Fusion 360 Generative Design price

Autodesk Fusion 360 Generative Design price plan launched

2786 0

This article is from June 2020 – Click here for an update on Autodesk Fusion 360 Generative Design Pricing for 2021 (hint: it’s more affordable)


Autodesk has announced that it’ll soon be introducing an all you can eat Fusion 360 Generative Design price plan.

Since Autodesk launched its generative design tool inside Fusion 360, we’ve seen all manner of folks trying it, experimenting with it and seeing what this potentially amazing design assistance system can do.

If you’re not familiar with Autodesk’s Fusion 360 Generative Design technology, think of it as topology optimisation, combined with some very smart design of experiments that allows you to not only investigate multiple load cases, but also include multiple materials and use a variety of manufacturing methods to help drive form creation, factor in cost and much more.

We’ve written about it a lot – an older feature is here.

It also does all of this on the cloud and using that cloud-based service can be costly, particularly for those looking to really push the limits.

Autodesk not only charge per computational solve (around the $25 mark) but also take a slice when it comes to taking the optima from your experimentation and pushing it into further validation and engineering work (generating am analytic solid/surface-based model of your results costs $100).

Advertisement
Advertisement

That changes with the new Generative Design Extension (details here) – essentially, this a Fusion 360 Generative Design price add-on for unlimited use of the service for that user, so there are no additional charges for compute or for download of results.

This is an ‘in application’ purchase, to use the modern parlance. You pay for it, you get it – per named user and no sharing of that infinite allowance.

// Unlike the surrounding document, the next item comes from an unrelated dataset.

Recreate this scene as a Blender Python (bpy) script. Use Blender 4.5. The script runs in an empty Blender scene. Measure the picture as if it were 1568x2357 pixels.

The official Autodesk line is “These new subscription offerings are single user licensing, so they are intended for only one user to use. Generally, if a company would like to have several users, they may still find the flexible access model the best option as they can purchase a pack of Cloud Credits and share them between all participating users.” That said, I’m sure if you’ve got one person in your design team with the extension enabled, it’s not too much of a stretch to see a work around, right?

How much is it? Brace yourself, kids. The Generative Design Extension is either $1,000 per month (for monthly billing) or $666 per month (if you shell out your $8,000 annual fee upfront).

Yup. It’s an $1,000 add-on for a design system that costs $60 per month.

We’ve talked about this subject before, how engineering and design rely on experimentation and free thinking. We’ve also discussed how to make the most of simulation’s potential, it needs to be used heavily and iteratively, without worrying about how much you’re using it.

Personally, I love what Autodesk is doing with Fusion 360 (Have a look at this Roadmap – incredible work planned) and with generative design – what I can’t abide is the price per use model – that’s not how engineering and design works and it’s not how projects are funded/budgeted for.

This is an interesting announcement but it’s not without its challenges – dropping $1,000 a month on a service that provides results that you then need to validate further isn’t going to appeal to most.

Other vendors are also introducing new topology optimisation tools that run locally with the option to solve on the cloud either available now or in the near future (PTC Creo, Solid Edge, NX, Solidworks’ new tools and others).

Fusion 360 is priced very aggressively, and I understand that if you use a tool like this you could potentially be gaining huge benefit, but this just seems a little ridiculous, you know?

The decision to put this technology in the cloud is Autodesk’s alone. You could  purchase some serious compute power (the GD tools, I believe, are predominately GPU-based) for that sort of money.

Fusion 360 has huge potential and is supposedly doing some very interesting numbers, but when its flagship differentiating technology is placed behind a pretty considerable paywall, you have to wonder what the future holds.